Each claims the other candidate’s actions are politically motivated.

“This is a political stunt,” Gates said. “Friedman is trying to get fees from taxpayers, which, at the end of the day, is not going to help his campaign.”

For his part, Friedman said, “Mr. Gates is spending public money to fan his base – and now he will cost the city more money.”

At the root of the battle is an ill-fated initiative demanding “all semi-automatic and automatic guns and rifles to be turned in to the City of Huntington Beach Police Department by Jan. 1, 2019.”

Horgan submitted it to the City Clerk’s office for certification last November. Hours after the Feb. 14 mass shooting at a high school in Parkland, Fla., the mortgage broker decided to pay a mailing company to disseminate 4,000 initiatives.

By April 24, when Horgan was served with the complaint, the petition had attracted only about 650 of the 12,000 signatures needed to qualify for the November ballot. The suit claimed the “unconstitutional” initiative could “waste and expend taxpayer dollars to verify the signatures,” and asked for reimbursement of attorneys’ fees.

Three weeks later, Horgan, through Friedman, responded with an “anti-SLAPP” motion – a procedure designed to protect freedom of speech — seeking dismissal of the city’s lawsuit.

Soon afterward, Huntington Beach canceled its lawsuit after Horgan said he could not meet his June deadline for signatures. That made the anti-SLAPP hearing, scheduled for June 22, moot.

Still, Friedman said, the damage was done.

“Mr.
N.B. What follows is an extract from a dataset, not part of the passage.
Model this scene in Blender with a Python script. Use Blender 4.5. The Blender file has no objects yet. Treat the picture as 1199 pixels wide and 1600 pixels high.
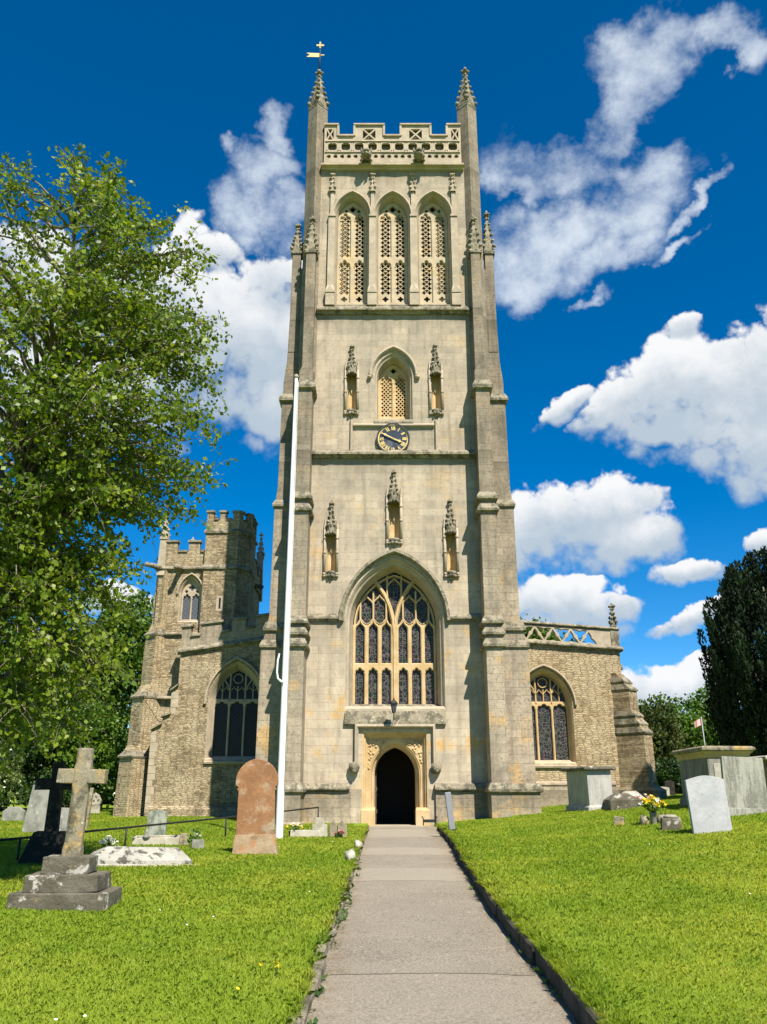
import bpy, bmesh, math, random
import numpy as np
from mathutils import Vector, Matrix, noise as mnoise
PI = math.pi
R = math.radians
rnd = random.Random(7)
scene = bpy.context.scene
col = scene.collection

# ------------------------------------------------------------------ camera, light, view
cam_d = bpy.data.cameras.new('camera')
cam_d.sensor_fit = 'VERTICAL'
cam_d.sensor_height = 24.0
cam_d.lens = 19.5
cam_d.clip_end = 3000
cam = bpy.data.objects.new('camera', cam_d)
cam.location = (0, 0, 1.6)
cam.rotation_euler = (R(90 + 18.7), 0, 0)
col.objects.link(cam)
scene.camera = cam
scene.view_settings.view_transform = 'Standard'
scene.view_settings.look = 'None'
scene.view_settings.exposure = 1.0
scene.view_settings.gamma = 1.0
SUN_EL, SUN_AZ = 51.0, 26.0
sd = Vector((math.sin(R(SUN_AZ)) * math.cos(R(SUN_EL)), -math.cos(R(SUN_AZ)) * math.cos(R(SUN_EL)), math.sin(R(SUN_EL))))
sl = bpy.data.lights.new('sun', 'SUN')
sl.energy = 5.0
sl.angle = R(0.5)
sl.color = (1.0, 0.925, 0.805)
so = bpy.data.objects.new('sun', sl)
so.rotation_euler = sd.to_track_quat('Z', 'Y').to_euler()
so.location = (10, -10, 40)
col.objects.link(so)

# ------------------------------------------------------------------ node helper
class T:
    def __init__(s, tree):
        s.t = tree
        tree.nodes.clear()
    def n(s, ty, ins=None, **props):
        nd = s.t.nodes.new(ty)
        for k, v in props.items():
            setattr(nd, k, v)
        for k, v in (ins or {}).items():
            sk = nd.inputs[k]
            if isinstance(v, bpy.types.NodeSocket):
                s.t.links.new(v, sk)
            else:
                sk.default_value = v
        return nd
    def m(s, op, a, b=None, c=None, clamp=False):
        d = {0: a}
        if b is not None: d[1] = b
        if c is not None: d[2] = c
        return s.n('ShaderNodeMath', d, operation=op, use_clamp=clamp).outputs[0]
    def vm(s, op, a, b=None):
        d = {0: a}
        if b is not None: d[1] = b
        return s.n('ShaderNodeVectorMath', d, operation=op)
    def mix(s, f, a, b, blend='MIX'):
        def c(v):
            return v if isinstance(v, bpy.types.NodeSocket) else (v[0], v[1], v[2], 1.0)
        return s.n('ShaderNodeMix', {0: f, 6: c(a), 7: c(b)}, data_type='RGBA', blend_type=blend).outputs[2]
    def noise(s, vec, scale, detail=5, rough=0.6, dist=0.0):
        return s.n('ShaderNodeTexNoise', {'Vector': vec, 'Scale': scale, 'Detail': detail, 'Roughness': rough, 'Distortion': dist})
    def step(s, v, lo, hi, a=0.0, b=1.0):
        return s.n('ShaderNodeMapRange', {0: v, 1: lo, 2: hi, 3: a, 4: b}, interpolation_type='SMOOTHSTEP').outputs[0]
    def obj(s):
        return s.n('ShaderNodeTexCoord').outputs['Object']
    def island(s):
        return s.n('ShaderNodeNewGeometry').outputs['Random Per Island']
    def scale(s, vec, k):
        return s.vm('MULTIPLY', vec, k).outputs[0]

def newmat(name):
    m = bpy.data.materials.new(name)
    m.use_nodes = True
    return m, T(m.node_tree)

def finish(t, colr, rough=0.9, bump=None, bstr=0.5, bdist=0.02, spec=0.3, metal=0.0):
    ins = {'Base Color': colr if isinstance(colr, bpy.types.NodeSocket) else (*colr, 1), 'Roughness': rough, 'Specular IOR Level': spec, 'Metallic': metal}
    if bump is not None:
        ins['Normal'] = t.n('ShaderNodeBump', {'Height': bump, 'Strength': bstr, 'Distance': bdist}).outputs[0]
    b = t.n('ShaderNodeBsdfPrincipled', ins)
    t.n('ShaderNodeOutputMaterial', {0: b.outputs[0]})

def wallvec(t):
    o = t.obj()
    s = t.n('ShaderNodeSeparateXYZ', {0: o})
    xy = t.m('ADD', s.outputs[0], s.outputs[1])
    return o, s, t.n('ShaderNodeCombineXYZ', {0: xy, 1: s.outputs[2], 2: 0.0}).outputs[0]

def ashlar(name, c1, c2, dark, ochre, ochre_amt=0.6, dark_lo=0.52, bw=0.66, bh=0.31, bumpk=0.5, zdark=1.0):
    m, t = newmat(name)
    o, s, v = wallvec(t)
    wob = t.noise(o, 1.3, 3)
    v2 = t.vm('ADD', v, t.scale(wob.outputs['Color'], (0.02, 0.02, 0))).outputs[0]
    br = t.n('ShaderNodeTexBrick', {'Vector': v2, 'Color1': (0.0, 0, 0, 1), 'Color2': (1, 1, 1, 1), 'Mortar': (0.5, 0.5, 0.5, 1), 'Scale': 1.0,
             'Mortar Size': 0.007, 'Mortar Smooth': 0.4, 'Bias': 0.0, 'Brick Width': bw, 'Row Height': bh}, offset=0.43, squash=1.0)
    big = t.noise(o, 0.55, 7, 0.62)
    fine = t.noise(o, 9.0, 8, 0.7)
    base = t.mix(t.step(big.outputs[0], 0.36, 0.66), c1, c2)
    # one tone per block
    tone = t.m('MULTIPLY_ADD', br.outputs['Color'], 0.20, 0.90)
    base = t.mix(1.0, base, t.n('ShaderNodeCombineColor', {0: tone, 1: tone, 2: tone}).outputs[0], 'MULTIPLY')
    # a few replaced or iron-stained blocks
    oc = t.m('MULTIPLY', t.step(t.noise(t.scale(o, (1, 1, 1.25)), 0.75, 4).outputs[0], 0.53, 0.66), t.step(br.outputs['Color'], -0.3, 0.5))
    oc = t.m('MULTIPLY', oc, t.m('MULTIPLY', t.step(s.outputs[2], 14.0, 4.0, 0.3, 1.2), ochre_amt))
    base = t.mix(oc, base, ochre)
    # weather stains: vertical streaks and lichen
    st = t.noise(t.scale(o, (2.2, 2.2, 0.22)), 1.6, 6, 0.65)
    base = t.mix(t.m('MULTIPLY', t.step(st.outputs[0], 0.50, 0.70), 0.3), base, dark)
    base = t.mix(t.m('MULTIPLY', t.step(fine.outputs[0], dark_lo, 0.70), 0.62), base, dark)
    mid = t.noise(o, 2.3, 6, 0.66)
    base = t.mix(t.m('MULTIPLY', t.step(mid.outputs[0], 0.48, 0.66), 0.30), base, tuple(x * 0.6 for x in c2))
    # run-off staining under the string courses
    run = t.noise(t.scale(o, (5.0, 5.0, 0.35)), 1.0, 5, 0.6)
    for zc in (1.25, 7.45, 14.3, 21.15, 28.95):
        below = t.m('SUBTRACT', zc, s.outputs[2])
        k = t.m('MULTIPLY', t.m('GREATER_THAN', below, 0.0), t.step(t.m('ADD', below, t.m('MULTIPLY', run.outputs[0], 1.6)), 0.7, 1.9, 1.0, 0.0))
        base = t.mix(t.m('MULTIPLY', k, 0.5), base, dark)
    sp = t.noise(o, 26.0, 4, 0.6)
    base = t.mix(t.m('MULTIPLY', t.step(sp.outputs[0], 0.58, 0.72), 0.4), base, tuple(min(1, x * 1.25) for x in c2))
    if zdark < 1:   # the upper stages are more weathered
        k = t.m('ADD', t.step(s.outputs[2], 5.0, 15.0, 1.0, zdark), t.m('MULTIPLY', t.m('SUBTRACT', st.outputs[0], 0.5), -0.5))
        base = t.mix(1.0, base, t.n('ShaderNodeCombineColor', {0: k, 1: k, 2: k}).outputs[0], 'MULTIPLY')
    mort = br.outputs['Fac']
    base = t.mix(t.m('MULTIPLY', mort, 0.30), base, tuple(x * 0.6 for x in c1))
    h = t.m('ADD', t.m('MULTIPLY', mort, -0.9), t.m('ADD', t.m('MULTIPLY', fine.outputs[0], 0.8), t.m('MULTIPLY', br.outputs['Color'], 0.25)))
    finish(t, base, 0.93, h, bumpk, 0.02, 0.2)
    return m

def rubble(name, c1, c2, c3, mortar, bw=0.34, bh=0.115):
    m, t = newmat(name)
    o, s, v = wallvec(t)
    wob = t.noise(o, 2.4, 4)
    v2 = t.vm('ADD', v, t.scale(wob.outputs['Color'], (0.14, 0.085, 0))).outputs[0]
    v3 = t.scale(v2, (1.0 / bw, 1.0 / bh, 0.0))
    vc = t.n('ShaderNodeTexVoronoi', {'Vector': v3, 'Scale': 1.0, 'Randomness': 0.62}, voronoi_dimensions='2D')
    ve = t.n('ShaderNodeTexVoronoi', {'Vector': v3, 'Scale': 1.0, 'Randomness': 0.62}, voronoi_dimensions='2D', feature='DISTANCE_TO_EDGE')
    cell = t.n('ShaderNodeSeparateColor', {'Color': vc.outputs['Color']}).outputs[0]
    edge = t.step(ve.outputs['Distance'], 0.01, 0.12, 1.0, 0.0)
    big = t.noise(o, 0.7, 6, 0.62)
    fine = t.noise(o, 7.0, 8, 0.72)
    base = t.mix(cell, c1, c2)
    base = t.mix(t.m('MULTIPLY', t.step(big.outputs[0], 0.42, 0.62), 0.7), base, c3)
    d2 = t.noise(t.vm('ADD', o, (5, 3, 9)).outputs[0], 1.5, 7, 0.7)
    base = t.mix(t.m('MULTIPLY', t.step(d2.outputs[0], 0.50, 0.64), 0.6), base, tuple(x * 0.6 for x in c2))
    base = t.mix(t.m('MULTIPLY', t.step(fine.outputs[0], 0.47, 0.66), 0.6), base, tuple(x * 0.42 for x in c2))
    sp = t.noise(o, 17.0, 5, 0.65)
    base = t.mix(t.m('MULTIPLY', t.step(sp.outputs[0], 0.56, 0.7), 0.6), base, mortar)
    base = t.mix(t.m('MULTIPLY', edge, 0.28), base, tuple(x * 0.72 for x in mortar))
    h = t.m('ADD', t.m('MULTIPLY', edge, -1.0), t.m('ADD', t.m('MULTIPLY', fine.outputs[0], 1.3), t.m('MULTIPLY', cell, 0.7)))
    finish(t, base, 0.95, h, 0.9, 0.05, 0.15)
    return m

def blotch(name, base_c, cols, bump=0.5, rough=0.92, offs=(0, 0, 0), fine=11.0, bdist=0.015):
    """a stone or painted surface with blotches: cols = list of (colour, scale, lo, hi, amount)"""
    m, t = newmat(name)
    o = t.vm('ADD', t.obj(), offs).outputs[0]
    c = (*base_c, 1)
    f0 = t.noise(o, 2.0, 5)
    c = t.mix(t.step(f0.outputs[0], 0.3, 0.7), tuple(x * 0.85 for x in base_c), tuple(min(1, x * 1.12) for x in base_c))
    for i, (cc, sc, lo, hi, am) in enumerate(cols):
        nz = t.noise(t.vm('ADD', o, (3.1 * i, 7.7 * i, 1.3 * i)).outputs[0], sc, 7, 0.66)
        c = t.mix(t.m('MULTIPLY', t.step(nz.outputs[0], lo, hi), am), c, cc)
    fn = t.noise(o, fine, 8, 0.7)
    c = t.mix(t.m('MULTIPLY', t.step(fn.outputs[0], 0.5, 0.75), 0.35), c, tuple(x * 0.45 for x in base_c))
    finish(t, c, rough, fn.outputs[0], bump, bdist, 0.25)
    return m

def plain(name, c, rough=0.5, metal=0.0, spec=0.5, var=0.12, sc=8.0):
    m, t = newmat(name)
    nz = t.noise(t.obj(), sc, 6)
    cc = t.mix(nz.outputs[0], tuple(x * (1 - var) for x in c), tuple(min(1, x * (1 + var)) for x in c))
    finish(t, cc, rough, nz.outputs[0], 0.15, 0.004, spec, metal)
    return m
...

Horgan suffered mental anguish and financial loss,” he said. “When you beat a hornets’ nest, you can’t just put the hornets back in by dropping the lawsuit.”

On May 30, Friedman offered to stop future proceedings and settle out of court “for a reduced fee” of $7,500, but the city attorney’s office declined.

“It was an excessive demand,” Gates said. “We would have prevailed (in the anti-SLAPP hearing), so there was no reason for us to settle.”

Horgan’s motion for attorney fees might not resolve the dispute regardless of the court’s decision.

“I’m dealing with the aftermath and mulling over my legal options,” Horgan said. “I have been victimized for the benefit of the city attorney’s political ambitions.”

Despite the ongoing saga, Gates said he has no regrets about the lawsuit against Horgan: “It was the right thing to do.”